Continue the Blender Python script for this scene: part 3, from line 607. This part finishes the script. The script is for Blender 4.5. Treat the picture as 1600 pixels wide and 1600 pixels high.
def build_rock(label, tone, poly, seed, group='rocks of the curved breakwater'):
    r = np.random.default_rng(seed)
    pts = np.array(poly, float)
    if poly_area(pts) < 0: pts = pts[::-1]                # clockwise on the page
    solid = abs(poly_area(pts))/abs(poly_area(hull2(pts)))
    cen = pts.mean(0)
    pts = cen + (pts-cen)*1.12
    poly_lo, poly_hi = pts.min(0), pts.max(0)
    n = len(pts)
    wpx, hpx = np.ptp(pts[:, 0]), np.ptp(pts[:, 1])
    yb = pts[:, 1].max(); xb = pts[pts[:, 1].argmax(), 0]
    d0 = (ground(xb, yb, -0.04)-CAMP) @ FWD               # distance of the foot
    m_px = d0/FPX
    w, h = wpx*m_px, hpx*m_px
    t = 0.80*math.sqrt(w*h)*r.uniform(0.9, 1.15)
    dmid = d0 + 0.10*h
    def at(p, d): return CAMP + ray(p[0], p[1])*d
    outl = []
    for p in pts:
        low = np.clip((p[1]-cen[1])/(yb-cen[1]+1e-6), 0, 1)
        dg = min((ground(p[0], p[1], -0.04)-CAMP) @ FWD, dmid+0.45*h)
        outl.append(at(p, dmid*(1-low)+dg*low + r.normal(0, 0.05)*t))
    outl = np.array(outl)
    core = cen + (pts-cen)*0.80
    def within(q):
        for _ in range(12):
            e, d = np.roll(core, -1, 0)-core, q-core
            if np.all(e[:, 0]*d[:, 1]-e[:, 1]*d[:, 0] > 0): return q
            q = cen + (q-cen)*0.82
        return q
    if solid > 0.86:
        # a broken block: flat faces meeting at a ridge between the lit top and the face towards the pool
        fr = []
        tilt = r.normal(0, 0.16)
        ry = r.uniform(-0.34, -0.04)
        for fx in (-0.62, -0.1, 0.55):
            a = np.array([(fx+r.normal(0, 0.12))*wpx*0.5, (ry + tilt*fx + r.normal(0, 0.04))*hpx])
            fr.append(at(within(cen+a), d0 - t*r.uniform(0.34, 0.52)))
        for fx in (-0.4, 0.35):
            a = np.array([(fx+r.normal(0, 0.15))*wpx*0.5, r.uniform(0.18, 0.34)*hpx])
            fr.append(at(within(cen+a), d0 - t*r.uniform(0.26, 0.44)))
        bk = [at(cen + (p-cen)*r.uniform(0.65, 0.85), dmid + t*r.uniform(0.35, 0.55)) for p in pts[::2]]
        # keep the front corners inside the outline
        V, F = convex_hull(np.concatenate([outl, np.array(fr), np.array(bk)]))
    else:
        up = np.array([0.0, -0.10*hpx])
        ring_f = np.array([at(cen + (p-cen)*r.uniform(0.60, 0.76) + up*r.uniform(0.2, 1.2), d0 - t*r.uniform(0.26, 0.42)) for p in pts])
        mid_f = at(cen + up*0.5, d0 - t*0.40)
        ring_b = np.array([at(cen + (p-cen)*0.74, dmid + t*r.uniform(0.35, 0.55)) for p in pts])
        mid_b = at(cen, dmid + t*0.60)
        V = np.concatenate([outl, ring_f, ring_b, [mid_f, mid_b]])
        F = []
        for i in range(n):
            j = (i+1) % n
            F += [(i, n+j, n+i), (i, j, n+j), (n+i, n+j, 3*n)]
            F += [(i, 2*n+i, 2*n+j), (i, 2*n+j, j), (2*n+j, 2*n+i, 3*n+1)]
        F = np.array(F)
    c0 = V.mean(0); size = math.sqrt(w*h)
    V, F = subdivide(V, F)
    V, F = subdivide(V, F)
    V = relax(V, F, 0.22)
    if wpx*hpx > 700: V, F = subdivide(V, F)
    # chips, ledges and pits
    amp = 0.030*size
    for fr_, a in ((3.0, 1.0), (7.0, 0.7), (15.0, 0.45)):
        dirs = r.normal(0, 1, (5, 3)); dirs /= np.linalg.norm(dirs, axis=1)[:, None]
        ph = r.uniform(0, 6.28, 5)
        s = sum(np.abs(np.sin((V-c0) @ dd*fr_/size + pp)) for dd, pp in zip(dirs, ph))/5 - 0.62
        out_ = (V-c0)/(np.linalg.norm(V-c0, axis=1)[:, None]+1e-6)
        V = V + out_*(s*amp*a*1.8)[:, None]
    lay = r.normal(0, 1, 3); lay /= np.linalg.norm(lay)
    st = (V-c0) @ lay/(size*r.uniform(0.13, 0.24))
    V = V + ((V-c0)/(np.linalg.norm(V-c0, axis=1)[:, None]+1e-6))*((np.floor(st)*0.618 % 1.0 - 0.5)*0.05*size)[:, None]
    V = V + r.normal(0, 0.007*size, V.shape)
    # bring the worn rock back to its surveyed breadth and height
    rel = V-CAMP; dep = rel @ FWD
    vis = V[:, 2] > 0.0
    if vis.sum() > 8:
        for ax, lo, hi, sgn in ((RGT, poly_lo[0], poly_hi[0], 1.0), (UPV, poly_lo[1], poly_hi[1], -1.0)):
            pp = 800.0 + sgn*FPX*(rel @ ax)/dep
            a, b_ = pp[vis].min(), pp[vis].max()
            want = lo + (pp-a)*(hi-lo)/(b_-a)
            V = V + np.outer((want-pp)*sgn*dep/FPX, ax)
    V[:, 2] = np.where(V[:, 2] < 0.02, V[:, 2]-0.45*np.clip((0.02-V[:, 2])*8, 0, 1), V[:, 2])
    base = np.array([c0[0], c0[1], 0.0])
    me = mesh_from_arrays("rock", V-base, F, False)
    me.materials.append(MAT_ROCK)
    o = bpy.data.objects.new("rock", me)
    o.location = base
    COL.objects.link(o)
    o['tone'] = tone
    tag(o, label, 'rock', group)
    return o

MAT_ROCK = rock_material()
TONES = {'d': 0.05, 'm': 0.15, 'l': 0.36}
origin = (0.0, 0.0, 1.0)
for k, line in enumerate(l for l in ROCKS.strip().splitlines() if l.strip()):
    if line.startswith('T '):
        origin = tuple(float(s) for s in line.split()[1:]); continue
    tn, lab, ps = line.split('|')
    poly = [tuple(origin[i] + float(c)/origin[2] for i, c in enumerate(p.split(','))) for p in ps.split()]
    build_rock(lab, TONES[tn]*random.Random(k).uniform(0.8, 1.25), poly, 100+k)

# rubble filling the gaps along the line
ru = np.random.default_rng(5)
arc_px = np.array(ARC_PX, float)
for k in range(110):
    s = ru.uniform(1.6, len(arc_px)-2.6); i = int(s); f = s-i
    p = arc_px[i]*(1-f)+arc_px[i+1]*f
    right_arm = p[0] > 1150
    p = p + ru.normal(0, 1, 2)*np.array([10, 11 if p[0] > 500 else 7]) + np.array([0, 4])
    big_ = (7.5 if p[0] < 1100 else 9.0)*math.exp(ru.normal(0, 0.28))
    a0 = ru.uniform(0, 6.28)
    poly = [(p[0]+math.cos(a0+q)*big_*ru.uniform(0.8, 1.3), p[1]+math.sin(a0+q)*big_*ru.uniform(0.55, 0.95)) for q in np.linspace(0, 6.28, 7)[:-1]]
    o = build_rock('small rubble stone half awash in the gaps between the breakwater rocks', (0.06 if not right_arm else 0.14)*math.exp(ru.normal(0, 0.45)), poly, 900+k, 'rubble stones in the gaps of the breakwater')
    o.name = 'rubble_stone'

□ □ □ □

Task requirements. Please output the entire listing exactly as it stands.

Exercise result.
Continue the Blender Python script for this scene: part 3, from line 607. This part finishes the script. The script is for Blender 4.5. Treat the picture as 1600 pixels wide and 1600 pixels high.
def build_rock(label, tone, poly, seed, group='rocks of the curved breakwater'):
    r = np.random.default_rng(seed)
    pts = np.array(poly, float)
    if poly_area(pts) < 0: pts = pts[::-1]                # clockwise on the page
    solid = abs(poly_area(pts))/abs(poly_area(hull2(pts)))
    cen = pts.mean(0)
    pts = cen + (pts-cen)*1.12
    poly_lo, poly_hi = pts.min(0), pts.max(0)
    n = len(pts)
    wpx, hpx = np.ptp(pts[:, 0]), np.ptp(pts[:, 1])
    yb = pts[:, 1].max(); xb = pts[pts[:, 1].argmax(), 0]
    d0 = (ground(xb, yb, -0.04)-CAMP) @ FWD               # distance of the foot
    m_px = d0/FPX
    w, h = wpx*m_px, hpx*m_px
    t = 0.80*math.sqrt(w*h)*r.uniform(0.9, 1.15)
    dmid = d0 + 0.10*h
    def at(p, d): return CAMP + ray(p[0], p[1])*d
    outl = []
    for p in pts:
        low = np.clip((p[1]-cen[1])/(yb-cen[1]+1e-6), 0, 1)
        dg = min((ground(p[0], p[1], -0.04)-CAMP) @ FWD, dmid+0.45*h)
        outl.append(at(p, dmid*(1-low)+dg*low + r.normal(0, 0.05)*t))
    outl = np.array(outl)
    core = cen + (pts-cen)*0.80
    def within(q):
        for _ in range(12):
            e, d = np.roll(core, -1, 0)-core, q-core
            if np.all(e[:, 0]*d[:, 1]-e[:, 1]*d[:, 0] > 0): return q
            q = cen + (q-cen)*0.82
        return q
    if solid > 0.86:
        # a broken block: flat faces meeting at a ridge between the lit top and the face towards the pool
        fr = []
        tilt = r.normal(0, 0.16)
        ry = r.uniform(-0.34, -0.04)
        for fx in (-0.62, -0.1, 0.55):
            a = np.array([(fx+r.normal(0, 0.12))*wpx*0.5, (ry + tilt*fx + r.normal(0, 0.04))*hpx])
            fr.append(at(within(cen+a), d0 - t*r.uniform(0.34, 0.52)))
        for fx in (-0.4, 0.35):
            a = np.array([(fx+r.normal(0, 0.15))*wpx*0.5, r.uniform(0.18, 0.34)*hpx])
            fr.append(at(within(cen+a), d0 - t*r.uniform(0.26, 0.44)))
        bk = [at(cen + (p-cen)*r.uniform(0.65, 0.85), dmid + t*r.uniform(0.35, 0.55)) for p in pts[::2]]
        # keep the front corners inside the outline
        V, F = convex_hull(np.concatenate([outl, np.array(fr), np.array(bk)]))
    else:
        up = np.array([0.0, -0.10*hpx])
        ring_f = np.array([at(cen + (p-cen)*r.uniform(0.60, 0.76) + up*r.uniform(0.2, 1.2), d0 - t*r.uniform(0.26, 0.42)) for p in pts])
        mid_f = at(cen + up*0.5, d0 - t*0.40)
        ring_b = np.array([at(cen + (p-cen)*0.74, dmid + t*r.uniform(0.35, 0.55)) for p in pts])
        mid_b = at(cen, dmid + t*0.60)
        V = np.concatenate([outl, ring_f, ring_b, [mid_f, mid_b]])
        F = []
        for i in range(n):
            j = (i+1) % n
            F += [(i, n+j, n+i), (i, j, n+j), (n+i, n+j, 3*n)]
            F += [(i, 2*n+i, 2*n+j), (i, 2*n+j, j), (2*n+j, 2*n+i, 3*n+1)]
        F = np.array(F)
    c0 = V.mean(0); size = math.sqrt(w*h)
    V, F = subdivide(V, F)
    V, F = subdivide(V, F)
    V = relax(V, F, 0.22)
    if wpx*hpx > 700: V, F = subdivide(V, F)
    # chips, ledges and pits
    amp = 0.030*size
    for fr_, a in ((3.0, 1.0), (7.0, 0.7), (15.0, 0.45)):
        dirs = r.normal(0, 1, (5, 3)); dirs /= np.linalg.norm(dirs, axis=1)[:, None]
        ph = r.uniform(0, 6.28, 5)
        s = sum(np.abs(np.sin((V-c0) @ dd*fr_/size + pp)) for dd, pp in zip(dirs, ph))/5 - 0.62
        out_ = (V-c0)/(np.linalg.norm(V-c0, axis=1)[:, None]+1e-6)
        V = V + out_*(s*amp*a*1.8)[:, None]
    lay = r.normal(0, 1, 3); lay /= np.linalg.norm(lay)
    st = (V-c0) @ lay/(size*r.uniform(0.13, 0.24))
    V = V + ((V-c0)/(np.linalg.norm(V-c0, axis=1)[:, None]+1e-6))*((np.floor(st)*0.618 % 1.0 - 0.5)*0.05*size)[:, None]
    V = V + r.normal(0, 0.007*size, V.shape)
    # bring the worn rock back to its surveyed breadth and height
    rel = V-CAMP; dep = rel @ FWD
    vis = V[:, 2] > 0.0
    if vis.sum() > 8:
        for ax, lo, hi, sgn in ((RGT, poly_lo[0], poly_hi[0], 1.0), (UPV, poly_lo[1], poly_hi[1], -1.0)):
            pp = 800.0 + sgn*FPX*(rel @ ax)/dep
            a, b_ = pp[vis].min(), pp[vis].max()
            want = lo + (pp-a)*(hi-lo)/(b_-a)
            V = V + np.outer((want-pp)*sgn*dep/FPX, ax)
    V[:, 2] = np.where(V[:, 2] < 0.02, V[:, 2]-0.45*np.clip((0.02-V[:, 2])*8, 0, 1), V[:, 2])
    base = np.array([c0[0], c0[1], 0.0])
    me = mesh_from_arrays("rock", V-base, F, False)
    me.materials.append(MAT_ROCK)
    o = bpy.data.objects.new("rock", me)
    o.location = base
    COL.objects.link(o)
    o['tone'] = tone
    tag(o, label, 'rock', group)
    return o

MAT_ROCK = rock_material()
TONES = {'d': 0.05, 'm': 0.15, 'l': 0.36}
origin = (0.0, 0.0, 1.0)
for k, line in enumerate(l for l in ROCKS.strip().splitlines() if l.strip()):
    if line.startswith('T '):
        origin = tuple(float(s) for s in line.split()[1:]); continue
    tn, lab, ps = line.split('|')
    poly = [tuple(origin[i] + float(c)/origin[2] for i, c in enumerate(p.split(','))) for p in ps.split()]
    build_rock(lab, TONES[tn]*random.Random(k).uniform(0.8, 1.25), poly, 100+k)

# rubble filling the gaps along the line
ru = np.random.default_rng(5)
arc_px = np.array(ARC_PX, float)
for k in range(110):
    s = ru.uniform(1.6, len(arc_px)-2.6); i = int(s); f = s-i
    p = arc_px[i]*(1-f)+arc_px[i+1]*f
    right_arm = p[0] > 1150
    p = p + ru.normal(0, 1, 2)*np.array([10, 11 if p[0] > 500 else 7]) + np.array([0, 4])
    big_ = (7.5 if p[0] < 1100 else 9.0)*math.exp(ru.normal(0, 0.28))
    a0 = ru.uniform(0, 6.28)
    poly = [(p[0]+math.cos(a0+q)*big_*ru.uniform(0.8, 1.3), p[1]+math.sin(a0+q)*big_*ru.uniform(0.55, 0.95)) for q in np.linspace(0, 6.28, 7)[:-1]]
    o = build_rock('small rubble stone half awash in the gaps between the breakwater rocks', (0.06 if not right_arm else 0.14)*math.exp(ru.normal(0, 0.45)), poly, 900+k, 'rubble stones in the gaps of the breakwater')
    o.name = 'rubble_stone'